E vão ter novas vantagens, graças à reestruturação da carreira nas Forças Armadas: aumento nas gratificações (incidentes sobre os soldos); habilitação militar (por cursos realizados); disponibilidade militar (nova gratificação, com percentuais que variam entre 5% e 32%, de acordo com a patente); representação (adicional de 10% pago a militares em função de comando, direção e chefia).
E reajuste no soldo: soldados: 3,77%; alunos em escola de formação: 13,44%; ajuda de custo na transferência para a reserva: o valor que correspondia a quatro vezes o soldo dobrará para oito vezes.
É bem diferente o caso da Reforma da Previdência promulgada em novembro (para o setor privado e servidores civis): com os novos parâmetros, os segmentos populacionais concernidos, em menor ou maior grau, passarão a se aposentar mais tarde e a contribuir por mais tempo; a recolher contribuições maiores; e a receber benefícios menores e sem garantia de correção automática pela inflação anual.
Na avaliação do governo federal, a reforma do sistema de proteção social dos militares é autossustentável. O Ministério da Economia estima que a União terá uma economia de R$ 10,45 bilhões em dez anos.
Comparando com a economia que será feita com a Reforma da Previdência do setor privado e servidores federais, de cerca de R$ 800 bilhões, a Reforma dos militares corresponde a 1,3%, praticamente nada. A explicação do governo é que as mudanças na aposentadoria economizarão R$ 97,3 bilhões, mas a reestruturação custará R$ 86,85 bilhões.

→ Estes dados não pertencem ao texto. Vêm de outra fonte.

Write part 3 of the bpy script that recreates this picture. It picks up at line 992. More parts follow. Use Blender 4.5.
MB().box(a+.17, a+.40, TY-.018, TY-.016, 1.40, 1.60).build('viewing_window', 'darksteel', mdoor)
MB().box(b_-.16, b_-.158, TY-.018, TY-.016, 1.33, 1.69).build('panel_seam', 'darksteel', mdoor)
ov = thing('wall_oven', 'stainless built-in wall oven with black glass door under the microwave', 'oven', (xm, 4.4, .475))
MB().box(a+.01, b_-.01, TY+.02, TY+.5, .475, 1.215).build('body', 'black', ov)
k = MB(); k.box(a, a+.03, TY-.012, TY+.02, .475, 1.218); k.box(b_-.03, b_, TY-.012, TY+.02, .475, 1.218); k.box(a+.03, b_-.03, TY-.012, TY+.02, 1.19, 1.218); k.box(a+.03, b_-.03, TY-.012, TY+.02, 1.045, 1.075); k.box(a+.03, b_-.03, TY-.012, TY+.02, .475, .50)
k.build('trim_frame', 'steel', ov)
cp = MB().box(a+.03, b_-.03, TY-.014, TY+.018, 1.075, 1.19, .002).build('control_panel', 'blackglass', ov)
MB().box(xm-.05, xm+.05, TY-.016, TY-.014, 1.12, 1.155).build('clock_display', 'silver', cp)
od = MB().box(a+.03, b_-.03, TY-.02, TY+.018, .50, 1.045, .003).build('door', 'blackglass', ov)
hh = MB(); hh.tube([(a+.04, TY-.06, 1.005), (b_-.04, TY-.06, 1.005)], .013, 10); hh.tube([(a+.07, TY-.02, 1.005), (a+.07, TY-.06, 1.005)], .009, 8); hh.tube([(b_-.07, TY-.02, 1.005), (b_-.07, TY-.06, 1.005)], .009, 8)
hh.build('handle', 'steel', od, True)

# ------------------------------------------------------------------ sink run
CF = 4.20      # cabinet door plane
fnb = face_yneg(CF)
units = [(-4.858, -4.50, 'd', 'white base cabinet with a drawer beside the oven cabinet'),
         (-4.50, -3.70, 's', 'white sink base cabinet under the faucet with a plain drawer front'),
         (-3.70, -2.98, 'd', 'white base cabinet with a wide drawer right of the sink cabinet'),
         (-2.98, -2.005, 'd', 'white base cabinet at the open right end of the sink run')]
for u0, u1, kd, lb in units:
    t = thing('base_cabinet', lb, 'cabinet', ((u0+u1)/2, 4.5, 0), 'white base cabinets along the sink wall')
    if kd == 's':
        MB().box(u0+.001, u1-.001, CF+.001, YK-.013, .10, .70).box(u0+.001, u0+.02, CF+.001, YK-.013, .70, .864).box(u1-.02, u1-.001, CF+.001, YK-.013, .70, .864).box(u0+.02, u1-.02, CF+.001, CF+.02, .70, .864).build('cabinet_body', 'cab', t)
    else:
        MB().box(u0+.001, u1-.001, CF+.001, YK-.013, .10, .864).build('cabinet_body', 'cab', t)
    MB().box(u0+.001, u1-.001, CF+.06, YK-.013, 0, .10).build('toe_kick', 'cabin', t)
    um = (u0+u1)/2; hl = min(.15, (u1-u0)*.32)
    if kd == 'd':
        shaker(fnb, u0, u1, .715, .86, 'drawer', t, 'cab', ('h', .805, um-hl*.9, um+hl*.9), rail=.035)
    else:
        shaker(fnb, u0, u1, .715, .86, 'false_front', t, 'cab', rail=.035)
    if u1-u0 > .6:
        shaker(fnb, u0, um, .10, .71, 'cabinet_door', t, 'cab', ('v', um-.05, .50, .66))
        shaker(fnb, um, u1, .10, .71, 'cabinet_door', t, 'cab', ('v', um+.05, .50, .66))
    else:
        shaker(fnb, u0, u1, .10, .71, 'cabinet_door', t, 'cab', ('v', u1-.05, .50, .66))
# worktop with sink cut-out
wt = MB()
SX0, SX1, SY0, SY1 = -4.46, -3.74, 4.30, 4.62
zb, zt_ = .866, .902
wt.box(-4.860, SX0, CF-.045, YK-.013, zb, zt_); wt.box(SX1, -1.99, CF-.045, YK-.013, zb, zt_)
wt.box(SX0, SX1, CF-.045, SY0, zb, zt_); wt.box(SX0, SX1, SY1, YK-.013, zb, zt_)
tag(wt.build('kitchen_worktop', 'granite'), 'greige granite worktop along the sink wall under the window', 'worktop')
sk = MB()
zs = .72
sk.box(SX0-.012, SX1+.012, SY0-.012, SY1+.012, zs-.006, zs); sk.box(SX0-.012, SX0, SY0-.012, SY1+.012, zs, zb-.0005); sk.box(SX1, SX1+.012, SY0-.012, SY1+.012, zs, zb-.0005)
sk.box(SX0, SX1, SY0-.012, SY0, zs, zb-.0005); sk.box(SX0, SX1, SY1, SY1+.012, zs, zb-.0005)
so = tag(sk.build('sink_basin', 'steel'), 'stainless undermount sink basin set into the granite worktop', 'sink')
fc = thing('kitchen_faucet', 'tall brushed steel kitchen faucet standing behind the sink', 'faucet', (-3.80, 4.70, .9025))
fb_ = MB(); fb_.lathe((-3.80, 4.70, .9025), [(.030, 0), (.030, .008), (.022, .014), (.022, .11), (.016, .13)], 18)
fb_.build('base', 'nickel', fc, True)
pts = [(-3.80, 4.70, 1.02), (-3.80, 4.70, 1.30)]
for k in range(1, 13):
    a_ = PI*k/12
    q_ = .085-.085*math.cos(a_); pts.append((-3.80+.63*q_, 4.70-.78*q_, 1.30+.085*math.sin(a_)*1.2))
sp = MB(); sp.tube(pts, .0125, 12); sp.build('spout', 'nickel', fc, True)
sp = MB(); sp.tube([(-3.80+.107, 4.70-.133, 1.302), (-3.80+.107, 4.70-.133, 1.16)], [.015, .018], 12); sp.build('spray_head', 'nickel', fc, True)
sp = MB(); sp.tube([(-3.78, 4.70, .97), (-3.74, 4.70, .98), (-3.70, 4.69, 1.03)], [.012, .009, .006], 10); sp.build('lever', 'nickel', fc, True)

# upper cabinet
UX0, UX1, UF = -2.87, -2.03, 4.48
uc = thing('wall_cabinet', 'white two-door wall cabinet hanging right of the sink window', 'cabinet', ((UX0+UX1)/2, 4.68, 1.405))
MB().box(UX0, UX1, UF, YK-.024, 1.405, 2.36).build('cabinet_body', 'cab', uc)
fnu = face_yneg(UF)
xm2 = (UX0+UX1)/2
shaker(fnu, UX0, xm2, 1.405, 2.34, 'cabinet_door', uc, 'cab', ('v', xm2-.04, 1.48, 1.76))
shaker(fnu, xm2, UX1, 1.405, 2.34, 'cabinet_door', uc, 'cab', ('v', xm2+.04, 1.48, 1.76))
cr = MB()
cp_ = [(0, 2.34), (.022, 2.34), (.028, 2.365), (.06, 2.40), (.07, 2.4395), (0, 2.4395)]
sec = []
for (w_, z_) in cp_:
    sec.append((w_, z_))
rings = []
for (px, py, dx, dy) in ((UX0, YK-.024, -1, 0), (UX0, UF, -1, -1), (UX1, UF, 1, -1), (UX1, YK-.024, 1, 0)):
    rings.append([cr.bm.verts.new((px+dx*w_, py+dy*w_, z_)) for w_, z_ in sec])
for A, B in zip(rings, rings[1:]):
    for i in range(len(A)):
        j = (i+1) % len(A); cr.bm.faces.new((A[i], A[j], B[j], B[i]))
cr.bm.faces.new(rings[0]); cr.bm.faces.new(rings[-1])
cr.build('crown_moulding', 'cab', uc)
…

Concluindo: a Reforma da Previdência dos militares não foi feita para reduzir gastos nem tampouco para acabar com privilégios. Ao contrário, ela institui novos privilégios para esta categoria. É o único setor social que vai melhorar os salários através da Reforma da Previdência. Nenhum outro setor – público ou privado – teve direito a esta benesse.

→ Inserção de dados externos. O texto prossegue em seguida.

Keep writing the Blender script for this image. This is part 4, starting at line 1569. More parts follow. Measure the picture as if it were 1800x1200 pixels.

A pergunta que não quer calar é: “por que”? Porque é um setor que tem um trabalho insalubre, arriscado? Alguns poderiam dizer que sim, que os militares se arriscam porque podem ser feridos ou mortos, numa eventual guerra. Mas nós não temos guerra há mais de cem anos e não costumamos intervir em outros países, como fazem os EUA, por exemplo.
Então, o que justifica este privilégio, este tratamento diferenciado? Enquanto os trabalhadores do setor privado e os servidores civis tiveram perdas em seus direitos e cortes em suas aposentadorias, aumento da idade mínima, redução de pensões, etc., os militares serão poupados destes dissabores. Não nos foi dito que todos tinham de contribuir com a sua cota de sacrifício?
Segue-se a conclusão: se podemos não limitar os benefícios para um setor social, o déficit não era tão grande como nos disseram. A Reforma recém aprovada transmite a ideia de que a situação não era grave, pois há recursos.
Ou, talvez, uma conclusão diferente: os benefícios ganhos pelos militares serão pagos pelos demais setores da sociedade (trabalhadores do setor privado e servidores civis). Somente assim se poderá dizer que a Reforma da Previdência (considerados todos os setores) gerará economia e deterá o famoso “rombo”.
A ideia de que os militares são melhores que os civis não resiste a uma análise mais detida. Diante da possibilidade de manter (ou aumentar) privilégios, não hesitam em batalhar para conseguir o melhor para sua corporação, pouco importando o prejuízo para os demais.